Best Bike Split: Algorithms vs The Brain

Someone at Endurance Nation asked about using Best Bike Split to guide minute-by-minute power during the bike leg of an Ironman. Best Bike Split is a web based calculator which takes a number of key variables, and generates both a predicted overall time for the course, and details how to ride the course depending on wind, temperature and elevation changes. The variables include: the elevation map of the actual course to be ridden, rider weight, type of bike used, position on the bike, anticipate speed and direction of wind, temperature, and, most important, key metrics of the rider’s power when riding. It seems like a very thorough algorithm, no? My thoughts:

My opinion on the value of BBS ON RACE DAY…it’s best forgotten. There is no way to pre-program the variables you’ll actually encounter when racing: temperature, wind, draft packs to avoid, aid station jam-ups, pavement quality, etc. etc. Trying to shoehorn on-course performance into an algorithm generated point-by-point power level broadcast on your Garmin head unit would be mightily frustrating, in my opinion.
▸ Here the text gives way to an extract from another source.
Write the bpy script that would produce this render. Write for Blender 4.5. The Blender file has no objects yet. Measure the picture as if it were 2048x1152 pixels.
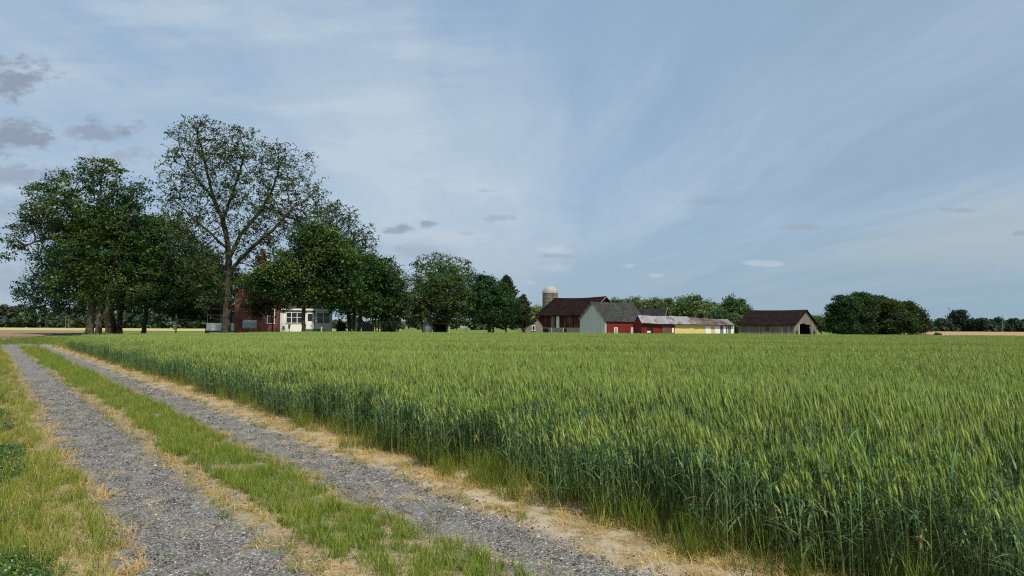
import bpy, math, random
import numpy as np
from mathutils import Vector, noise as mnoise

rng = np.random.default_rng(7)
random.seed(7)
R = math.radians
scene = bpy.context.scene
COL = scene.collection

# ------------------------------------------------------------------ camera
F = 1450.0                      # focal length, pixels of a 2048 wide picture
CAM_H = 1.6
PITCH = math.atan(78.9 / F)
ROLL = R(0.32)
fw = np.array([0, math.cos(PITCH), math.sin(PITCH)])
rt0 = np.array([1.0, 0, 0])
up0 = np.array([0, -math.sin(PITCH), math.cos(PITCH)])
RT = math.cos(ROLL) * rt0 + math.sin(ROLL) * up0
UP = -math.sin(ROLL) * rt0 + math.cos(ROLL) * up0
CAM = np.array([0, 0, CAM_H])

def ray(px, py):
    d = fw * F + RT * (px - 1024) - UP * (py - 576)
    return d / d[1]

def at(px, py, Y):
    """World point seen at a photo position, at a distance of Y metres ahead."""
    return CAM + ray(px, py) * Y

def T(y):
    """Height of the land: flat field, then a slight rise to the farmyard."""
    t = min(1.0, max(0.0, (y - 84) / 20.0))
    return 0.3 * t * t * (3 - 2 * t)

def base(px, Y):
    p = at(px, 655, Y)
    return np.array([p[0], Y, T(Y)])

cd = bpy.data.cameras.new("camera")
cam = bpy.data.objects.new("camera", cd)
COL.objects.link(cam)
from mathutils import Matrix
M = Matrix.Identity(4)
for i in range(3):
    M[i][0] = RT[i]; M[i][1] = UP[i]; M[i][2] = -fw[i]; M[i][3] = CAM[i]
cam.matrix_world = M
cd.sensor_width = 36.0
cd.lens = 36.0 * F / 2048.0
cd.clip_start = 0.05
cd.clip_end = 6000
scene.camera = cam

# ------------------------------------------------------------------ node helpers
class NT:
    def __init__(s, tree):
        s.t = tree
    def n(s, typ, inp=None, **props):
        nd = s.t.nodes.new(typ)
        for k, v in props.items():
            setattr(nd, k, v)
        for k, v in (inp or {}).items():
            if isinstance(v, bpy.types.NodeSocket):
                s.t.links.new(v, nd.inputs[k])
            else:
                nd.inputs[k].default_value = v
        return nd
    def m(s, op, a, b=None, c=None, clamp=False):
        nd = s.t.nodes.new('ShaderNodeMath'); nd.operation = op; nd.use_clamp = clamp
        for i, v in enumerate((a, b, c)):
            if v is None: continue
            if isinstance(v, bpy.types.NodeSocket): s.t.links.new(v, nd.inputs[i])
            else: nd.inputs[i].default_value = v
        return nd.outputs[0]
    def sm(s, v, lo, hi):
        nd = s.t.nodes.new('ShaderNodeMapRange'); nd.interpolation_type = 'SMOOTHSTEP'
        s.t.links.new(v, nd.inputs[0])
        nd.inputs[1].default_value = lo; nd.inputs[2].default_value = hi
        nd.inputs[3].default_value = 0; nd.inputs[4].default_value = 1
        return nd.outputs[0]
    def noise(s, vec, scale, detail=4, rough=0.55):
        return s.n('ShaderNodeTexNoise', {'Vector': vec, 'Scale': scale, 'Detail': detail, 'Roughness': rough}).outputs[0]
    def mix(s, f, a, b):
        nd = s.t.nodes.new('ShaderNodeMix'); nd.data_type = 'RGBA'
        for i, v in ((0, f), (6, a), (7, b)):
            if isinstance(v, bpy.types.NodeSocket): s.t.links.new(v, nd.inputs[i])
            elif i == 0: nd.inputs[0].default_value = v
            else: nd.inputs[i].default_value = (*v, 1) if len(v) == 3 else v
        return nd.outputs[2]
    def scalevec(s, vec, sx, sy, sz, rz=0):
        return s.n('ShaderNodeMapping', {'Vector': vec, 'Scale': (sx, sy, sz), 'Rotation': (0, 0, rz)}).outputs[0]
    def xyz(s, vec):
        return s.n('ShaderNodeSeparateXYZ', {0: vec}).outputs
    def ramp(s, f, stops):
        nd = s.t.nodes.new('ShaderNodeValToRGB')
        e = nd.color_ramp.elements
        while len(e) < len(stops): e.new(0.5)
        for el, (p, c) in zip(e, stops):
            el.position = p; el.color = (*c, 1)
        s.t.links.new(f, nd.inputs[0])
        return nd.outputs[0]

def material(name):
    m = bpy.data.materials.new(name); m.use_nodes = True
    m.node_tree.nodes.clear()
    nt = NT(m.node_tree)
    nt.out = nt.n('ShaderNodeOutputMaterial')
    return m, nt

def finish(nt, color, rough=0.8, bump=None, bdist=0.02, bstr=0.6, spec=0.3, metal=0.0):
    p = nt.n('ShaderNodeBsdfPrincipled')
    def put(i, v):
        if isinstance(v, bpy.types.NodeSocket): nt.t.links.new(v, p.inputs[i])
        elif i == 'Base Color': p.inputs[i].default_value = (*v, 1)
        else: p.inputs[i].default_value = v
    put('Base Color', color); put('Roughness', rough); put('Specular IOR Level', spec); put('Metallic', metal)
    if bump is not None:
        b = nt.n('ShaderNodeBump', {'Height': bump, 'Distance': bdist, 'Strength': bstr})
        nt.t.links.new(b.outputs[0], p.inputs['Normal'])
    nt.t.links.new(p.outputs[0], nt.out.inputs[0])
    return p

# ------------------------------------------------------------------ mesh helpers
def set_attr(me, name, typ, arr, domain='POINT'):
    a = me.attributes.new(name, typ, domain)
    key = {'FLOAT': 'value', 'INT': 'value', 'FLOAT_VECTOR': 'vector', 'FLOAT_COLOR': 'color'}[typ]
    a.data.foreach_set(key, np.ascontiguousarray(arr, dtype=np.int32 if typ == 'INT' else np.float32).ravel())

def np_mesh(name, V, Q, col=None, smooth=False):
    """Mesh of quads (n x 4) from numpy arrays."""
    me = bpy.data.meshes.new(name)
    V = np.asarray(V, np.float32); Q = np.asarray(Q, np.int32)
    me.vertices.add(len(V)); me.vertices.foreach_set('co', V.ravel())
    me.loops.add(Q.size); me.loops.foreach_set('vertex_index', Q.ravel())
    me.polygons.add(len(Q))
    me.polygons.foreach_set('loop_start', np.arange(0, Q.size, 4, dtype=np.int32))
    me.polygons.foreach_set('loop_total', np.full(len(Q), 4, np.int32))
    if smooth:
        me.polygons.foreach_set('use_smooth', np.ones(len(Q), bool))
    me.update(calc_edges=True)
    if col is not None:
        c = np.ones((len(V), 4), np.float32); c[:, :3] = col
        set_attr(me, 'col', 'FLOAT_COLOR', c)
    return me

class MB:
    """Collects shapes in local coordinates, then links them as one mesh object."""
    def __init__(s): s.v = []; s.f = []
    def add(s, vs, fs):
        o = len(s.v); s.v += [tuple(map(float, v)) for v in vs]; s.f += [tuple(i + o for i in f) for f in fs]
    def box(s, x0, x1, y0, y1, z0, z1):
        s.add([(x, y, z) for x in (x0, x1) for y in (y0, y1) for z in (z0, z1)],
              [(0, 1, 3, 2), (4, 6, 7, 5), (0, 4, 5, 1), (2, 3, 7, 6), (0, 2, 6, 4), (1, 5, 7, 3)])
    def prism(s, pts, n):
        """Polygon (3-D points, in order) pushed along n."""
        k = len(pts); n = np.array(n); P = [np.array(p, float) for p in pts]
        s.add(P + [p + n for p in P],
              [tuple(range(k)), tuple(range(2 * k - 1, k - 1, -1))] + [(i, (i + 1) % k, (i + 1) % k + k, i + k) for i in range(k)])
    def tube(s, a, b, r0, r1=None, k=8, cap=True):
        a = Vector(a); b = Vector(b); r1 = r0 if r1 is None else r1
        d = (b - a).normalized(); u = d.orthogonal().normalized(); w = d.cross(u)
        vs = [tuple(p + (u * math.cos(t) + w * math.sin(t)) * r) for p, r in ((a, r0), (b, r1)) for t in [2 * math.pi * i / k for i in range(k)]]
        fs = [(i, (i + 1) % k, (i + 1) % k + k, i + k) for i in range(k)]
        if cap: fs += [tuple(range(k))[::-1], tuple(range(k, 2 * k))]
        s.add(vs, fs)
    def lathe(s, prof, k=24, c=(0, 0, 0)):
        vs = [(c[0] + r * math.cos(2 * math.pi * i / k), c[1] + r * math.sin(2 * math.pi * i / k), c[2] + z) for r, z in prof for i in range(k)]
        fs = [(j * k + i, j * k + (i + 1) % k, (j + 1) * k + (i + 1) % k, (j + 1) * k + i) for j in range(len(prof) - 1) for i in range(k)]
        s.add(vs, fs)
    def build(s, name, mat, parent=None, smooth=False, bevel=0, label=None):
        me = bpy.data.meshes.new(name); me.from_pydata(s.v, [], s.f)
        import bmesh
        bm = bmesh.new(); bm.from_mesh(me)
        bmesh.ops.recalc_face_normals(bm, faces=bm.faces)
        bm.to_mesh(me); bm.free()
        if smooth:
            me.polygons.foreach_set('use_smooth', np.ones(len(me.polygons), bool))
        me.materials.append(mat)
        o = bpy.data.objects.new(name, me); COL.objects.link(o)
        if parent is not None: o.parent = parent
        if bevel:
            md = o.modifiers.new('bevel', 'BEVEL'); md.width = bevel; md.segments = 2
        if label: o['label'] = label
        return o

def obj(name, me, mat, parent=None):
    if mat is not None: me.materials.append(mat)
    o = bpy.data.objects.new(name, me); COL.objects.link(o)
    if parent is not None: o.parent = parent
    return o

def tag(o, label=None, cat=None, group=None, kind=None):
    if label: o['label'] = label
    if cat: o['category'] = cat
    if group: o['group'] = group
    if kind: o['kind'] = kind
    return o

def thing(name, label, cat, loc, rotz=0, group=None):
    o = bpy.data.objects.new(name, None); COL.objects.link(o)
    o.empty_display_size = 0.2
    o.location = [float(x) for x in loc]; o.rotation_euler = (0, 0, rotz)
    return tag(o, label, cat, group)

# ------------------------------------------------------------------ the track's own coordinates
VPX = -20
TA = (VPX - 1024) / F
DIR = np.array([TA, 1.0]); DIR /= np.linalg.norm(DIR)       # along the track
NRM = np.array([DIR[1], -DIR[0]])                           # to its right (towards the wheat)
def uv_of(x, y): return x * NRM[0] + y * NRM[1], x * DIR[0] + y * DIR[1]
def xy_of(u, v): return u * NRM[0] + v * DIR[0], u * NRM[1] + v * DIR[1]

# ------------------------------------------------------------------ materials
def mat_attr(name, transl=0.25, rough=0.6, spec=0.25):
    """Leaf and blade material: colour of each leaf from the mesh, some light passes through."""
    m, nt = material(name)
    a = nt.n('ShaderNodeAttribute', attribute_name='col').outputs['Color']
    p = nt.n('ShaderNodeBsdfPrincipled', {'Base Color': a, 'Roughness': rough, 'Specular IOR Level': spec})
    t = nt.n('ShaderNodeBsdfTranslucent', {'Color': nt.mix(0.5, a, nt.n('ShaderNodeGamma', {0: a, 1: 0.85}).outputs[0])})
    mx = nt.n('ShaderNodeMixShader', {0: transl, 1: p.outputs[0], 2: t.outputs[0]})
    nt.t.links.new(mx.outputs[0], nt.out.inputs[0])
    return m

M_LEAF = mat_attr('leaves', 0.25, 0.8, 0.06)
M_BLADE = mat_attr('blades', 0.3, 0.5, 0.3)
M_STRAW = mat_attr('straw', 0.2, 0.7, 0.2)

def mat_bark(name, c0, c1):
    m, nt = material(name)
    P = nt.n('ShaderNodeTexCoord').outputs['Object']
    n1 = nt.noise(nt.scalevec(P, 6, 6, 1.2), 2.0, 6, 0.65)
    n2 = nt.noise(P, 0.8, 3)
    c = nt.mix(nt.sm(n1, 0.35, 0.68), c0, c1)
    c = nt.mix(nt.m('MULTIPLY', nt.sm(n2, 0.5, 0.7), 0.35), c, (0.06, 0.065, 0.035))
    finish(nt, c, 0.9, n1, 0.08, 0.9, 0.15)
    return m
M_BARK = mat_bark('bark', (0.035, 0.028, 0.02), (0.10, 0.08, 0.058))
M_BARK_MID = mat_bark('grey_bark', (0.075, 0.06, 0.045), (0.19, 0.155, 0.12))
M_BARK_PALE = mat_bark('pale_bark', (0.13, 0.10, 0.07), (0.30, 0.25, 0.19))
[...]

But then, I believe two interrelated things very strongly. First, racing by perceived effort is the gold standard for achieving the best possible time. However, that assumes one has garnered enough experience at the race distance in question to make intuitive choices properly on a moment by moment basis. And maybe having a tool like BBS is a good way to shorten that learning curve. Second, I also believe that we are not race cars. Meaning, we are way more complex than simply an engine, fuel and speed/power. There are a gazillion things happening in our body at all times, mediated by and communicated about through systems such as endocrine and neurological. Our brain (NOT our conscious mind) has been designed over eons to manage this complex system. A big part of athletic training is to help wire the brain to do that job without much outside interference. I think the human brain/body system is way more complex and smarter than any simplistic algorithm, no matter how many variables it purports to incorporate.

I’ve compared BBS to my race times the past two long distance races, and they were within 3-4 minutes. So it’s a good tool to help me plan my race execution strategy, and keep me honest during the race. But I wouldn’t want to give my decision-making over to it on race day.